The church is entered via a porch with double doors, raised and fielded, and part glazed with small coloured glass panes, with matching panelling. Set into the right-hand wall is a small stone stoup, imported in the C20. The porch opens under the curved NE gallery, which is carried on two half-height, timber Doric columns on high plinths and extends across a window at either end. The gallery front is raised and fielded with pierced rectangles below the rail. To the left of the entrance is a further double doorway with six-panel raised and fielded doors to the vestry in the early-C19 extension. To the right, an opening to the now-enclosed gallery staircase, which is stone. The body of the church has a continuous moulded cornice. The floor is parquet. At the SW end, a raised, shaped dias with fittings of circa 1953. The panelled timber altar stands forward of the high, canopied timber reredos, designed to sit between the windows, its semi-circular arch mirroring their shape. Set high under the canopy is a terracotta roundel depicting the Holy Family, discovered in a garden adjoining the Church of St Ambrose in Kidderminster, and restored before its installation here by Hardmans of Birmingham. There is an interesting collection of graffiti initials of the C18 and C19 on the interior of the gallery front.

Attached to the north side of the building is a glazed link and a circular meeting room, both added in 2013. This extension is excluded from the listing.


The Catholic community of Bewdley had no church of its own until the C20, but was served by the priest from nearby Kidderminster. In 1952, the Roman Catholic Archdiocese of Birmingham acquired a former non-conformist chapel on the High Street, which had been built around 1778 on the site of a late-C17 chapel. The building had originally been built as a Presbyterian place of worship, but was later taken over by a Unitarian congregation who continued to worship there until 1894. In the early C19 a lower, gabled range was added at the northern corner of the building, later used as the vestry. After this date it was used by Baptists and Wesleyan Methodists, before passing out of use as a place of worship in the early C20. From 1930 the building was used as a builder’s store and workshop; its furnishings and panelling were stripped out, though the gallery was retained. The former chapel was listed at Grade II* on 22 April 1950, and scheduled as an Ancient Monument on 3 November 1951 (Worcestershire 53, later Hereford & Worcester 252).

A Catholic parish was established in Bewdley, and the refitted church was opened in 1953. The restoration prior to its opening, overseen by the architect J T Lynch of Jennings, Homer and Lynch of Brierley Hill, included the replacement of the window surrounds with profiles matching the originals. Also, the stair to the gallery, which previously ran externally, was enclosed, using old brick to match the body of the church.

The church was de-scheduled on 17 October 1988.
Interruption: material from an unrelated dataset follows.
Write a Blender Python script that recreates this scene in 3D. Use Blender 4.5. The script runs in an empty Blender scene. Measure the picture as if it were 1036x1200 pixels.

In 2013, a new, circular meeting room extension was added, with a glazed link to the north of the building, and ramped access, all designed by architects Dean Walker of Bewdley (excluded from listing).

Reasons for Listing

A Roman Catholic parish church, built as a Non-conformist chapel circa 1778 and reopened as a Catholic church in 1953, is listed at Grade II* for the following principal reasons:

* Architectural interest: the church is an assured Georgian building, of striking form with two apsidal ends, and an external stair to the gallery;
* Interior: the interior retains its curving first-floor gallery on classical columns;
* Historic interest: the building has an unusual history, having been constructed as a Presbyterian place of worship, later used by two different Non-conformist congregations, undergoing a period of secular use before being rescued and restored as a Roman Catholic church in 1953, with sensitive updating.